Утро началось как обычно. Топ топ, Маруська заботливо поколотила лапами по лицу, по носу, по ушам, сказала мур и мяу. Вставай, соня! Пора! Ты чё тут вчера куралесил и вытворял, помнишь? Нет!? Так я напомню сейчас, иди уже, миска давно пустая и воду поменяй! Ага!? Головушка бо бо? Так сам виноват, дурик! Кто же мешает вотку с химозными коктейлями? Чё? Не слышу... Не мешал? Да? А когда на рынок ездил? Чё,,,? меня там не было? Откуда мне знать? Я всё знаю, всё... Успааакойся!

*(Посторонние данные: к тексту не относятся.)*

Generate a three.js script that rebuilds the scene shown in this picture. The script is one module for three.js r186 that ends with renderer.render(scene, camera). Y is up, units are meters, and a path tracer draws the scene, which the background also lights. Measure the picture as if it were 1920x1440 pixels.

И давай уже, харэ тут препираться, подъем, душ, чай и лети. Соколом лети, не обосрись тока. Корм где? Мяу! Кто толстый и так? Я!? Толстая - значит красивая! Не пи-ди мне тут! Ишь ты, открыл свой речевыдавательный аппарат. Ты давай уже собирайся, у тебя пять минут на сборы осталось, а ты мне тут прерикания устраиваешь. Корм где я спрашиваю? Не этот, свежий! Да. Норм. Свободен. Воду поменяй, второй раз напоминаю, третьего не будет, мяу! Ну всё, беги. Целюлю.
Кошка с юмором, значит счастлива, супер.
Всем утра, доброго и не туманного. Кто в тумане, выходите. Я сёдня первый день работаю, проставляюсь. Есть пол батона и бутылка кефира. И баба. Ромовая. Но ром вытек правда. Два дня ей.
ЯЯ, напиши сказку про ромовую бабу. Плиизз
Была она уже не дева. Но знала когда то короля Польского, герцога Латарингии, пленила его глазками своими, да манерами изысканными. Так в неё герцег влюблён был, что хотел её под себя всю переиначить, всё мечтал что традиции его примет. А она ни в какую. Нет говорит, как была я сдобная, как была с юзюминкой и с цукатами - так и останусь, не лезь ко мне со своими пасхальными предложениями. Поеду я лучше до Парижу. И уехала от герцега, да не просто уехала, а с помпой, ножкой шаркнув, да глазами стрельнув на последок. Граф то ума последнего после этого лишился и запил по чёрному. А баба, на улицу Монтргейль приехав - отведала рома с сухофруктами и давай всех мужчин и женщин своей изысканностью манер пленять. Женщины завидовали, черной завистью завидовали, они то все тощенькие как спички, а Ром-баба в теле, но на неё одну все мужики смотрят, глаз отвести не могут, а на них, спичичек и внимания не обращают. Сговорились худышки малорослые и решили извести бабу соперницу, чтоб мужское внимание у них не отнимала. Опоили они Ром-бабу как то в день скачек, когда всё мужское население на ипподроме ставки делало, и отправили её в страну дальнюю, что со временем Америкой называться станет. И осталась Рома баба в ресторанчике маленьком, тихая стала и нежная, полюбила она сквайера немолодого уже, и зажили они душа в душу счастливо.